Tuesday, January 5, 2021

Today has been trying.
I have perfected failure.  I am trying to set up farfari radio.  I have a computer, a mixing board, a microphone, and lots of practice at trouble shooting.  I am still failing.

I think back to all the other first times I tried to do something.  The 1st time I tried to drive a car, the 1st time I tried to dance with a girl, the 1st time I tried to meditate.  Eventually, with the exception of dancing, I generally acquire the skill and think no more of the failure.

farfari can be far harder on himself than he is of others, far less forgiving.  farfari feels trapped that things can be forever at times, not recognizing the transient nature of the fumbling in the dark.  And what is wrong with fumbling in the dark?  It is not a weakness, it is to be human.  I required taking a step back and again remembering, "Show the kindness that you show others".   

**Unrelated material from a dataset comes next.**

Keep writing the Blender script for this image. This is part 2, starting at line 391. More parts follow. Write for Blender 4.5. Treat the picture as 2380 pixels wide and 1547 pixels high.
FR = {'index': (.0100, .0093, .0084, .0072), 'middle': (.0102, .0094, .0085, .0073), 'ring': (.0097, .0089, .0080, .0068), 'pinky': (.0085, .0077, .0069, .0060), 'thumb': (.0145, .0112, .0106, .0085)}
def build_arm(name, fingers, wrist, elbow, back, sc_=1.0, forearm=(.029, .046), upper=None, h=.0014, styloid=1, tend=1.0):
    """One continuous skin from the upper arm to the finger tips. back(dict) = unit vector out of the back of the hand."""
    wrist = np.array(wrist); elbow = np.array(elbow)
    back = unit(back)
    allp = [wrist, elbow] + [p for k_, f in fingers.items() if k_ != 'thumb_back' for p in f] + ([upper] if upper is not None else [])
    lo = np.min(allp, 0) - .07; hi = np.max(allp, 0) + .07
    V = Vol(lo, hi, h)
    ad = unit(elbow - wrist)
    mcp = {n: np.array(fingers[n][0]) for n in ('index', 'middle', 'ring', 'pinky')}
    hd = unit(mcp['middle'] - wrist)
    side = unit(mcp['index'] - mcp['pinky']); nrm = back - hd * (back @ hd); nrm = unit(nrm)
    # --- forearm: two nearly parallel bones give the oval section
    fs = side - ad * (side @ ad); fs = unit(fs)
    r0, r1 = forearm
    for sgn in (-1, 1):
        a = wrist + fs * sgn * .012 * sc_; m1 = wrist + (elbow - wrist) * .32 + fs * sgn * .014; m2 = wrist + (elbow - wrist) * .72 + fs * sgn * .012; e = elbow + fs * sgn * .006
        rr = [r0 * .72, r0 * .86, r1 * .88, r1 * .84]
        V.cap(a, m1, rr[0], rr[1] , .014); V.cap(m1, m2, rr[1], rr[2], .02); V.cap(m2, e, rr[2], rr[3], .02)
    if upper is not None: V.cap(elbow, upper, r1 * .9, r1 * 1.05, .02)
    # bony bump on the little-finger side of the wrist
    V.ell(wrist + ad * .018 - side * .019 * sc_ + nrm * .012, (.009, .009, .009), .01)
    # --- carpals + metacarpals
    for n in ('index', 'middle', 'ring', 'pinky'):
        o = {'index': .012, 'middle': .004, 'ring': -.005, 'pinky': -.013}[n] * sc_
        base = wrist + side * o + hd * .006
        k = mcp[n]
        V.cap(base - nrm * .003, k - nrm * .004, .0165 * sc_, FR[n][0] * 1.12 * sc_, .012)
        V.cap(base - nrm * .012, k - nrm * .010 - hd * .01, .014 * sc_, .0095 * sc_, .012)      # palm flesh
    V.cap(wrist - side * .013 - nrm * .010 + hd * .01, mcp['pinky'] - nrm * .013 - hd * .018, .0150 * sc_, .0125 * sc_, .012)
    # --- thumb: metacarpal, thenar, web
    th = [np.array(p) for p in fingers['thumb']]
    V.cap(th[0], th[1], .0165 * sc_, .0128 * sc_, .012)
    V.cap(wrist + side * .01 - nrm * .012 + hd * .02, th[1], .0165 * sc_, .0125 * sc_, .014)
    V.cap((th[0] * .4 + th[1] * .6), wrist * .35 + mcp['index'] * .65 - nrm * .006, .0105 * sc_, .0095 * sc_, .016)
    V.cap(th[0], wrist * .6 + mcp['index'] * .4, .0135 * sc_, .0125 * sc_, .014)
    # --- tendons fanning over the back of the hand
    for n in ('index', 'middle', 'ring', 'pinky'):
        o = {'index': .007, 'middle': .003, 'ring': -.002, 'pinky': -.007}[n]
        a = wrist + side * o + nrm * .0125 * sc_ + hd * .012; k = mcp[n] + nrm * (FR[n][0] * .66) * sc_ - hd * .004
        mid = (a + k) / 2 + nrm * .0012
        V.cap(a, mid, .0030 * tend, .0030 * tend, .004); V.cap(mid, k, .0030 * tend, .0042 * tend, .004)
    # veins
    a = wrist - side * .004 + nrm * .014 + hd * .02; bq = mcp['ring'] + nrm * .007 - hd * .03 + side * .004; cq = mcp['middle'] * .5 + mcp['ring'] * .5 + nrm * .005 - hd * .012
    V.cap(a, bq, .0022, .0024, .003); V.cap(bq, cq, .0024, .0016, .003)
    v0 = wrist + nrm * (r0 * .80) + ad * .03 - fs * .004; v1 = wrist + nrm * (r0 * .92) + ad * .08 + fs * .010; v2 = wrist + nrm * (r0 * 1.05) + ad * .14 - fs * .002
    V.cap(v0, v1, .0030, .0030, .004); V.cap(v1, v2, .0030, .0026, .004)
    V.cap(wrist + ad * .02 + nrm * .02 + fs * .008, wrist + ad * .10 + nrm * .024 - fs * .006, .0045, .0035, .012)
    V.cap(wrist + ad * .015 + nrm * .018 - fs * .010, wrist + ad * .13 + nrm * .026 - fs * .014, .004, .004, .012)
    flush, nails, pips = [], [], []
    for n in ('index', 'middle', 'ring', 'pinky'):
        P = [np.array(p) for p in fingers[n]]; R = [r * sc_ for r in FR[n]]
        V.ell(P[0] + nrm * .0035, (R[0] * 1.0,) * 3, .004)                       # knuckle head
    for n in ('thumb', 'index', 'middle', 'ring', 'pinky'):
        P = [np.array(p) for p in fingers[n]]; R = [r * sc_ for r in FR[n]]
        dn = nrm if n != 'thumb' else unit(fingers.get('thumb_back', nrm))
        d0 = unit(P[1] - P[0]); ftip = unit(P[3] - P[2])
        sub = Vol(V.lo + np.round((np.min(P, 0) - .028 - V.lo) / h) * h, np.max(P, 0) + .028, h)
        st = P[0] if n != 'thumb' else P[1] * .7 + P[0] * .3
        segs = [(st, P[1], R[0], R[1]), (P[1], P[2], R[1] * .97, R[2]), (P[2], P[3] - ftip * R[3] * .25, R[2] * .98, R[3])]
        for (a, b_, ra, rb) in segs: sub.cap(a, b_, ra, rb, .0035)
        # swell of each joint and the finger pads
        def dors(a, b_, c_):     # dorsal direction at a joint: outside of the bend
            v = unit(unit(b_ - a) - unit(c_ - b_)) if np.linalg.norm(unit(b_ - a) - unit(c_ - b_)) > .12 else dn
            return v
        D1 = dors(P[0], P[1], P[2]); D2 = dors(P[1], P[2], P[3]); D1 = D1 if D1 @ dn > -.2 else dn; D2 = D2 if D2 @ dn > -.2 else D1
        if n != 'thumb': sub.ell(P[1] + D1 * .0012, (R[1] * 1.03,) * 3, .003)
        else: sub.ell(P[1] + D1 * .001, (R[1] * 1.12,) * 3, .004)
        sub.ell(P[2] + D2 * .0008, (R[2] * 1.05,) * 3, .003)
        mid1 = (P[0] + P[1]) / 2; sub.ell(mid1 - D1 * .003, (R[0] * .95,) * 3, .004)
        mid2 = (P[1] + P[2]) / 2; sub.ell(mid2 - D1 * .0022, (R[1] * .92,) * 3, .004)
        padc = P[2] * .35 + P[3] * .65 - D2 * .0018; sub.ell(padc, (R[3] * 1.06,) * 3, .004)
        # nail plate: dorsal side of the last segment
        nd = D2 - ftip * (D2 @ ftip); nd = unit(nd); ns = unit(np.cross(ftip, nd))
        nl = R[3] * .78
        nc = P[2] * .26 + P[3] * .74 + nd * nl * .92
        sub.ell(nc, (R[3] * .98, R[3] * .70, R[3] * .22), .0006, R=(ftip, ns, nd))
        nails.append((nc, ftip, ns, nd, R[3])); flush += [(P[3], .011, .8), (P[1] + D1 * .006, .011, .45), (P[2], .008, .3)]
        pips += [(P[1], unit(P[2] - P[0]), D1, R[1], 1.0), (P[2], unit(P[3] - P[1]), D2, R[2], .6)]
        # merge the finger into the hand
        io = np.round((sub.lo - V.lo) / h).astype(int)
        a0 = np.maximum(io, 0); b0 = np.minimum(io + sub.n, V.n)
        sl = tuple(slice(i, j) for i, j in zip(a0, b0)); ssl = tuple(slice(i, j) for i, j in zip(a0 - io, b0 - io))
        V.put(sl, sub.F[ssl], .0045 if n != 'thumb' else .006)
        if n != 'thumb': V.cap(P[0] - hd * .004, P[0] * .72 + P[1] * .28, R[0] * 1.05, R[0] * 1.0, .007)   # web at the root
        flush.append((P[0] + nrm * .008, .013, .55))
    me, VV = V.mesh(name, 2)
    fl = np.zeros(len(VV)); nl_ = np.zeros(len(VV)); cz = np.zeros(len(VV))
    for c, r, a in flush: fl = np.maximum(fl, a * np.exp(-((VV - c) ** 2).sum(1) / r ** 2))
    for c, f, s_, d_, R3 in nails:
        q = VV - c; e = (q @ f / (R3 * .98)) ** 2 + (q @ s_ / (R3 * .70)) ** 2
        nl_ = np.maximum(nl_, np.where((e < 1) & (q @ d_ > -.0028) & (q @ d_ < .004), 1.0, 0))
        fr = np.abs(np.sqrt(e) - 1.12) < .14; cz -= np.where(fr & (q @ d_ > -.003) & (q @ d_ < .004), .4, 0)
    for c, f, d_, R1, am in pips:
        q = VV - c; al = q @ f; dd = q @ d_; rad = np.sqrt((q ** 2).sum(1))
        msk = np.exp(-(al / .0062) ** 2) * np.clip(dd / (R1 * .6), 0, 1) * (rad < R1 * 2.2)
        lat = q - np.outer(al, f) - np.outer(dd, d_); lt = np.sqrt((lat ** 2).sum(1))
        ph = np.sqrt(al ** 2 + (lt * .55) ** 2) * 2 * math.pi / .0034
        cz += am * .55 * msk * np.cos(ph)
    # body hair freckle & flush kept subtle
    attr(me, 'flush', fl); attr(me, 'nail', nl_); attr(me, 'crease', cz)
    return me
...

It is easy to treat others kindly, it requires action.  

In what ways can we show ourselves that same type of compassion, when the unkind activity that we want to change exists only between our two ears?  

I believe that putting positive actions towards ourselves can be the solutions.  Living inside our heads, or trying to meditate past it has not worked for me.   I often will give myself a pep talk inside my head, briefly, and then move on to something that will engage me in a much more gentle manner.   Navel gazing and philosophizing have their place in figuring out our problems.   For me, when on mental fire, I require a fire hose first.  The fire hose can be exercise, expressing my frustrating experience to my wife or friends,  turning off my brain, or at times even a guided meditation.

I could never believe that I have the answer for what will work for you when you see yourself as a "failure".   See, I have failed again!